A paper concerning the ‘Ideological adaptation of Robert Burns’s poetry in the former Soviet Union’ by Dr. Natalia Kaloh Vid of the University of Maribor, Slovenia, followed, with an equally intriguing look at Burns’s reception in the former Soviet Union. Focusing particularly on the translations of Burns’s work by Russian translator, Samuil Marshak, Dr. Vid highlighted the political and ideological motivations behind the translator’s work. Translating Marshak’s translations back into English, Dr. Vid analysed the differences in presentation between Burns’s originals and Marshak’s interpretations, offering a view of Burns’s celebrity in the former Soviet Union, but also of the constraints and demands placed on the translator.

The conference’s keynote address was provided by Professor Nigel Leask of Glasgow University, whose monograph, Robert Burns and Pastoral: Poetry and Improvement in Late Eighteenth-Century Scotland recently won the Saltire Book of the Year award. His paper, entitled ‘Robert Burns and the Discovery of the People’ was informed by new archival research, and focused on Burns’s political attitudes in key works. Professor Leask’s fresh material and innovative readings demonstrated that there is always more to discover about Burns.

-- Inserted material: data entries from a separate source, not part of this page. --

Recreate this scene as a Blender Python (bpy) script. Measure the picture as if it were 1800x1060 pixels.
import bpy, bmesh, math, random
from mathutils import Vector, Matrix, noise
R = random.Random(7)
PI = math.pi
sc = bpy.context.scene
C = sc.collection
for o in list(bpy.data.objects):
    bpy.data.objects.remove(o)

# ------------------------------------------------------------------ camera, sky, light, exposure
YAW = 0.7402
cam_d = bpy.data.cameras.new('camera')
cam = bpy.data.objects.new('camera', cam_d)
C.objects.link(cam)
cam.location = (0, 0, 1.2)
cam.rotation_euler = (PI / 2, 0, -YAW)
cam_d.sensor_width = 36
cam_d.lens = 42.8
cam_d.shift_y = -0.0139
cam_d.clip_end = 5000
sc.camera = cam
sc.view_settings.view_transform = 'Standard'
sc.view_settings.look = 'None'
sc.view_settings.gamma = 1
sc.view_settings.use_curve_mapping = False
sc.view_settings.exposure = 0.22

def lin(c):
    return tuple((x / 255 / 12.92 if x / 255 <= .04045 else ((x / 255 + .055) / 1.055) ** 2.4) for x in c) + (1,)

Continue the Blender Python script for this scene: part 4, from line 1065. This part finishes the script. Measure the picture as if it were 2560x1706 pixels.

At coffee breaks delegates were able to view Colin Hunter MacQueen’s perfect replica model of the Burns mausoleum in Dumfries, as well as being entertained with music and song. Although musician and singer Kirsten Easdale was originally invited to play, a lost voice forced her to bring along an alternative – Rod Paterson, renowned singer of Burns songs, who provided appealing and arresting interpretations of favourites as well as lesser-known works.

The Centre for Robert Burns Studies at the University of Glasgow has recently been awarded a grant of £1 million in order to advance research for a new scholarly edition of Burns’s complete works which will be published by Oxford University Press. The scholarly activities highlighted by ‘Burns and Beyond’ demonstrates the exciting new directions Burns studies will take in the future.